OBJECTIVE — Report every line from the material that contains the word "scene".

===== EXERCISE MATERIAL =====

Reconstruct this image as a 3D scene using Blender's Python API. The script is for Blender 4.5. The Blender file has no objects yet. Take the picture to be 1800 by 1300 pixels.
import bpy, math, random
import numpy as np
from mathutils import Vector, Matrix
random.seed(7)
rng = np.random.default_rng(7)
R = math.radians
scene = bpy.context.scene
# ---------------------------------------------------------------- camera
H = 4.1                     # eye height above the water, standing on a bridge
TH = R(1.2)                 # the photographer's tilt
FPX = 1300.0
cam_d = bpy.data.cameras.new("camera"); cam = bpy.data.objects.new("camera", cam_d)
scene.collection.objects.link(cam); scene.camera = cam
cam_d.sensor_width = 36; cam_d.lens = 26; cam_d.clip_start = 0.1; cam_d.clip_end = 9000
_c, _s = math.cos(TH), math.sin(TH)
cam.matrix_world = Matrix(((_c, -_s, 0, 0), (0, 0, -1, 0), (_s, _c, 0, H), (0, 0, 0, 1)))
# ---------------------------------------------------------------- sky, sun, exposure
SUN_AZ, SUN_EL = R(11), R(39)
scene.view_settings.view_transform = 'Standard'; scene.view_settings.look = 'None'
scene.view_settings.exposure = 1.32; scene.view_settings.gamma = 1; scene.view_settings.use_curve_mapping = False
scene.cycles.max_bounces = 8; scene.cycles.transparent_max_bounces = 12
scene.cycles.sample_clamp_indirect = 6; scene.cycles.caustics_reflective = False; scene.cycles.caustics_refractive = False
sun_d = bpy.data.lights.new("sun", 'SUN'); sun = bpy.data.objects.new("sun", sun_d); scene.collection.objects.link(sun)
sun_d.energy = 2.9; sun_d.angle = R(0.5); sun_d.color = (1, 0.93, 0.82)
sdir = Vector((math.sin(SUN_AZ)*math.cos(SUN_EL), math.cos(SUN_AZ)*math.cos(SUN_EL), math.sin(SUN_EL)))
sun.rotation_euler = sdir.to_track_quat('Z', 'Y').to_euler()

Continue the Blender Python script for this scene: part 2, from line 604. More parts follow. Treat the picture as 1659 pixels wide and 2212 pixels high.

=====

RESPONSE TO THE EXERCISE —
Reconstruct this image as a 3D scene using Blender's Python API. The script is for Blender 4.5. The Blender file has no objects yet. Take the picture to be 1800 by 1300 pixels.
scene = bpy.context.scene
scene.collection.objects.link(cam); scene.camera = cam
scene.view_settings.view_transform = 'Standard'; scene.view_settings.look = 'None'
scene.view_settings.exposure = 1.32; scene.view_settings.gamma = 1; scene.view_settings.use_curve_mapping = False
scene.cycles.max_bounces = 8; scene.cycles.transparent_max_bounces = 12
scene.cycles.sample_clamp_indirect = 6; scene.cycles.caustics_reflective = False; scene.cycles.caustics_refractive = False
sun_d = bpy.data.lights.new("sun", 'SUN'); sun = bpy.data.objects.new("sun", sun_d); scene.collection.objects.link(sun)
Continue the Blender Python script for this scene: part 2, from line 604. More parts follow. Treat the picture as 1659 pixels wide and 2212 pixels high.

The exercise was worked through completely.